Employers often list more qualifications in the job posting than can realistically be met by most potential candidates. Frequently, this is done as a pre-screening device in order to reduce the number of applicants for the position by setting up artificial barriers. You should not allow this to discourage you or prevent you from pursuing the position .

Just as you are looking for the ideal job, employers are looking for the ideal employee. Analyze the job description and match your experiences, skills, interests, and abilities to the job. You may find that some of the qualifications are less essential than others. Emphasize your strong points to minimize the effect of possible limited experience.
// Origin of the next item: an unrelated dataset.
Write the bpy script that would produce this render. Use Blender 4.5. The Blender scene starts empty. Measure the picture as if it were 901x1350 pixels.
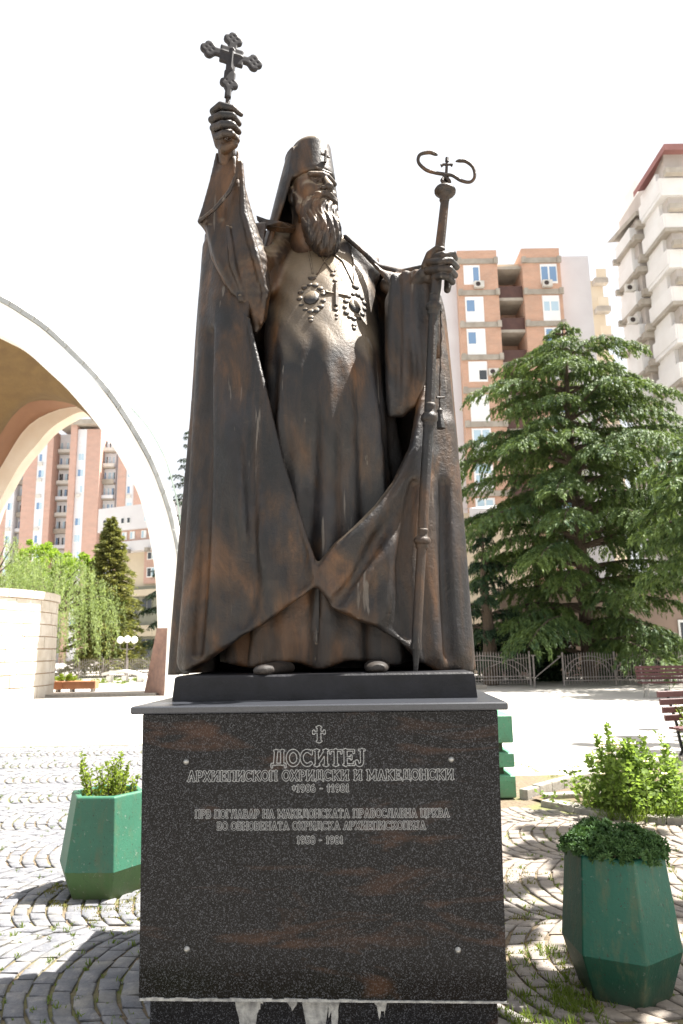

Talk with people who have worked in similar positions in that organization or in other companies. Read about the specific job category in the career literature. As a result of your research, you will have gained information about the nature of the job, the level of education and/or training necessary, future potential, and other pertinent details.
Prepare and Anticipate Question

Anticipate questions that may be asked of you in an interview. Prepare answers beforehand to some of the more difficult or sensitive questions. (See "Handling Difficult Questions".) This does not mean memorizing responses or writing a script. It does mean planning the points you want to make. Also, prepare questions you would like to ask the employer. For example, "How do you evaluate job performance?"
Practice Good Communication Skills

It is important that you use good communication skills during the interview. Practice with a friend, with a career counselor, or by videotaping a mock interview. Work on the following communication skills:

    * Presenting yourself in a positive and confident manner
    * Offering a firm handshake
    * Speaking clearly and effectively
    * Listening attentively and maintaining eye contact
    * Avoiding the use of unnecessary verbal and non-verbal distractions

Dress Appropriately

Dress professionally for the interview. Remember that you don't get a second chance to make a first impression. Your appearance should be neat and clean, pressed and polished. Conservative business attire is appropriate for most settings.
Be Punctual

Be on time for the interview. Plan to arrive about fifteen minutes early. Check in with the interviewer or the secretary about five to ten minutes prior to your scheduled appointment. Use your waiting time to check your appearance, review the questions and answers you prepared, and read any company literature that may be on display. Take advantage of this time to get a feel for the work environment by observing the surroundings and interactions among staff.